Paul Johnson, beheaded last month by Islamic militants in Iraq, worked as an engineer for Lockheed Martin. The four Americans whose bodies were mutilated by a mob in Fallouja worked for Blackwater Security, a "strategic support" firm that, among other things, was responsible for protecting U.S. administrator L. Paul Bremer III. More than 100 other contract employees, including about 40 Halliburton employees, have lost their lives while driving trucks, cooking dinner or cleaning up damaged oil wells. This year, the United States will spend $275 billion -- more than 10% of the federal budget -- buying goods and services from private contractors, often through contracts never fully opened to competitive bidding. Much of this work will be poorly managed and inadequately monitored, and yet private contractors have become indispensable to the workings of the government.

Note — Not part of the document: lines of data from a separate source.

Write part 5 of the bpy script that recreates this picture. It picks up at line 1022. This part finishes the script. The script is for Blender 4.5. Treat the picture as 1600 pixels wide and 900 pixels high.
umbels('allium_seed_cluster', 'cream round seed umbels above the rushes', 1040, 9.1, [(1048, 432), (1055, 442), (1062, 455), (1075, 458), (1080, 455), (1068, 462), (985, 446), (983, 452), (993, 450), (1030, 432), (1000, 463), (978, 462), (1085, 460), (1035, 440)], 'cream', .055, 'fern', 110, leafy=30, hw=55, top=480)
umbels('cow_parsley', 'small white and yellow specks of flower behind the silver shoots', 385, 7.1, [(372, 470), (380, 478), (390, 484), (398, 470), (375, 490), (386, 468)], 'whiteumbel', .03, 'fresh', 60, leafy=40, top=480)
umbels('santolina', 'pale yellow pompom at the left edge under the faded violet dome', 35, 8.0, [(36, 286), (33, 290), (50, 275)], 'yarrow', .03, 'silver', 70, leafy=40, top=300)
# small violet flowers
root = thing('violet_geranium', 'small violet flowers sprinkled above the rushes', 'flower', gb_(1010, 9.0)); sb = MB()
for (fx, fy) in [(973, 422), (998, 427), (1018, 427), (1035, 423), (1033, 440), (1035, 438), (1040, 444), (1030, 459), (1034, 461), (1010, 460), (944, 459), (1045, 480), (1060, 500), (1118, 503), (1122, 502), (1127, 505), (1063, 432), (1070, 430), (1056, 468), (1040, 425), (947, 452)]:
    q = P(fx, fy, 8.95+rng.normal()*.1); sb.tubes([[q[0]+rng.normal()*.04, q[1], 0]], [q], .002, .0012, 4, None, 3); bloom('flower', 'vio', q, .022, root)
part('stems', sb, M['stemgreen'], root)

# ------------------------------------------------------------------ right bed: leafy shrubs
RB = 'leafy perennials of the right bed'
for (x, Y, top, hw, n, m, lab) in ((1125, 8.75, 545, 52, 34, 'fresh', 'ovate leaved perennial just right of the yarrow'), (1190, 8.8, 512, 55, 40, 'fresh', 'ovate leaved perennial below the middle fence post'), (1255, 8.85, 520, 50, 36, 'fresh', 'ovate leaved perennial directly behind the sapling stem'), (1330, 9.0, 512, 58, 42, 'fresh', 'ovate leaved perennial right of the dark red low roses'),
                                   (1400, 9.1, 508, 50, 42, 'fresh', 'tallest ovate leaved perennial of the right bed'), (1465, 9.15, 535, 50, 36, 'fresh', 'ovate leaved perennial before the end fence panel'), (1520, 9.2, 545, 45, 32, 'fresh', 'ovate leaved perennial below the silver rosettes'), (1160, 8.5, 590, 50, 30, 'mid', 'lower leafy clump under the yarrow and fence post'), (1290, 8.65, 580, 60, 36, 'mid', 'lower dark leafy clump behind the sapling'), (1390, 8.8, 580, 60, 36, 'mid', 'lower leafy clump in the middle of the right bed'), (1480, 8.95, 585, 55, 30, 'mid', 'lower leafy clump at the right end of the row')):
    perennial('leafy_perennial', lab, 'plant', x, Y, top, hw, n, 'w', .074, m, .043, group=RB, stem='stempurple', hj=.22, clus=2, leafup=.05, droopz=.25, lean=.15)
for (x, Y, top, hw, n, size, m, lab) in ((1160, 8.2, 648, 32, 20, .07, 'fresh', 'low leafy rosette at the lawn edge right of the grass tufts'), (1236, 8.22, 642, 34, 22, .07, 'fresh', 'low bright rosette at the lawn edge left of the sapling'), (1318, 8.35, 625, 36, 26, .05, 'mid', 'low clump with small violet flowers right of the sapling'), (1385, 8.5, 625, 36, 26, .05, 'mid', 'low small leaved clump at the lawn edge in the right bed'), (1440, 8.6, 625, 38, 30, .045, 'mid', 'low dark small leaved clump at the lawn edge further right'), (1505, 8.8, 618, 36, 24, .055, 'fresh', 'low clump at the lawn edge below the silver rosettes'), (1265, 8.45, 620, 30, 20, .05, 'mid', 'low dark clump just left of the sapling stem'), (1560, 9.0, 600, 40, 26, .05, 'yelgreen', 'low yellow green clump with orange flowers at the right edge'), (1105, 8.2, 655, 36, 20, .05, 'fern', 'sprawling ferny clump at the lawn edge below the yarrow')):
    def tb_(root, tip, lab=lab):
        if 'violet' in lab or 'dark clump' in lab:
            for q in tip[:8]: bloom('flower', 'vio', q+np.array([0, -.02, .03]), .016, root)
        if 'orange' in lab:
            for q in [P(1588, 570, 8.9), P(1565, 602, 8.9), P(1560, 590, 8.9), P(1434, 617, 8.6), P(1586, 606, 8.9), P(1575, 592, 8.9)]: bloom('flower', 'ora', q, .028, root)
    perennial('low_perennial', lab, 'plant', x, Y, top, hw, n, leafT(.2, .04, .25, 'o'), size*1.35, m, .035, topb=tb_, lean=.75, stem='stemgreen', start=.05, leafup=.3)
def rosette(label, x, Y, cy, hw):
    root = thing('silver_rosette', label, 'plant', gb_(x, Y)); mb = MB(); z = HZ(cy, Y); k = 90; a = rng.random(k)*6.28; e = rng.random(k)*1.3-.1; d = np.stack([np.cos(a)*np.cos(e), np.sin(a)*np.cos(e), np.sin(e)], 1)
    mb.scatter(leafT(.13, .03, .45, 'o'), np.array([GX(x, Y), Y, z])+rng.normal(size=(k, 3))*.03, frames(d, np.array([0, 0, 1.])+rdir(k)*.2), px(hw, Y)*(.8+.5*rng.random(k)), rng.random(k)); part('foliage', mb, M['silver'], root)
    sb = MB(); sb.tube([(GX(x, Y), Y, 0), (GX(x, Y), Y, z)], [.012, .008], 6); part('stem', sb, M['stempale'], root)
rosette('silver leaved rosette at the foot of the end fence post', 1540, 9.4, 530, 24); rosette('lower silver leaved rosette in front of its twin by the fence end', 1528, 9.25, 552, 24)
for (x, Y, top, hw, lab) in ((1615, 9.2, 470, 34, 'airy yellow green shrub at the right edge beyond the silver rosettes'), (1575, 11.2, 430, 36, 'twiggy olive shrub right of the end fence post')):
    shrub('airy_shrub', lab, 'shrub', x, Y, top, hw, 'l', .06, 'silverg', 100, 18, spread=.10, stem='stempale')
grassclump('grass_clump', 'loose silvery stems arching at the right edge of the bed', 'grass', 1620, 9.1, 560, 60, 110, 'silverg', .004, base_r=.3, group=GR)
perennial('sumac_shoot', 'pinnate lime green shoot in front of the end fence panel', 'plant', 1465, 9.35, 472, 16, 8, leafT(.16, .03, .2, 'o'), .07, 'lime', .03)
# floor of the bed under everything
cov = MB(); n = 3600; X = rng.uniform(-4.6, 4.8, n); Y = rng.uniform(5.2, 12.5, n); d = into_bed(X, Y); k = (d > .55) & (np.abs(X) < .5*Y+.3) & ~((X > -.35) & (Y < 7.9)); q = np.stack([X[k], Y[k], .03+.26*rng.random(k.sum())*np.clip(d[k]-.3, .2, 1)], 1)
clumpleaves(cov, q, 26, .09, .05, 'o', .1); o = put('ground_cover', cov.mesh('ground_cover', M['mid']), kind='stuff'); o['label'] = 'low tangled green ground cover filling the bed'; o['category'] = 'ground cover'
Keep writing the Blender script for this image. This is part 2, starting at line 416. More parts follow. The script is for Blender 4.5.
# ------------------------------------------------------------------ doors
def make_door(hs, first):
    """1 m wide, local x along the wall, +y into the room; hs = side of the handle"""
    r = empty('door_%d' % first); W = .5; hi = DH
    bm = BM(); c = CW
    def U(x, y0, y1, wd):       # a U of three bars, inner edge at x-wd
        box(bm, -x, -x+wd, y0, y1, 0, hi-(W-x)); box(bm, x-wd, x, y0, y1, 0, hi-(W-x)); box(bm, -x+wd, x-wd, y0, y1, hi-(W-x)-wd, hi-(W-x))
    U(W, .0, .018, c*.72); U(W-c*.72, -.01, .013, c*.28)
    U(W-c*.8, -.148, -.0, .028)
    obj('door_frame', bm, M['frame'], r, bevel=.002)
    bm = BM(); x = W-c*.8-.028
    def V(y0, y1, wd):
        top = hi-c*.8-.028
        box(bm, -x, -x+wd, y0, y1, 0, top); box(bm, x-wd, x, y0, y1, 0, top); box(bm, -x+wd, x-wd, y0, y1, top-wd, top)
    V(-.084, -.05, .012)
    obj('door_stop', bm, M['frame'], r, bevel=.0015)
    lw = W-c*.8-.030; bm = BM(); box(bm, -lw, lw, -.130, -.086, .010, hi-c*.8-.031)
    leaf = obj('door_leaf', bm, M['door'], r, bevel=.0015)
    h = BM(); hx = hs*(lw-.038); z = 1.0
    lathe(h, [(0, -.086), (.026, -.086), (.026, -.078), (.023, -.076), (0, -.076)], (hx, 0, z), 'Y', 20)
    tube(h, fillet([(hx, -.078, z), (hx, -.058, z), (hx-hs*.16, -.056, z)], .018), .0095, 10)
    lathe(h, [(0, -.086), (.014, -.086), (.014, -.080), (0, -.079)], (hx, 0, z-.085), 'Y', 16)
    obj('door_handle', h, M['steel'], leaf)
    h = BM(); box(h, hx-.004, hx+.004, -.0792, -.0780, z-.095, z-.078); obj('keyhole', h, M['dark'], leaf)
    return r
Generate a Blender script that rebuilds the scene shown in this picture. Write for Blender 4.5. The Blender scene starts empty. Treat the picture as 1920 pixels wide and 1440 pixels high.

Nobody knows exactly how many contractors the government employs. Paul Light of the Brookings Institution estimates that the federal budget funds a "shadow government" of nearly 6 million contractors, about half of them in defense. That means contractors outnumber civil servants and military personnel by a ratio of 2 to 1.

In Iraq, there are at least 50,000 private security contractors working for KBR (a Halliburton subsidiary), Bechtel, Kroll, Blackwater and others. In some cases, U.S. companies have recruited these workers from the ranks of mercenaries in Chile, South Africa and other countries.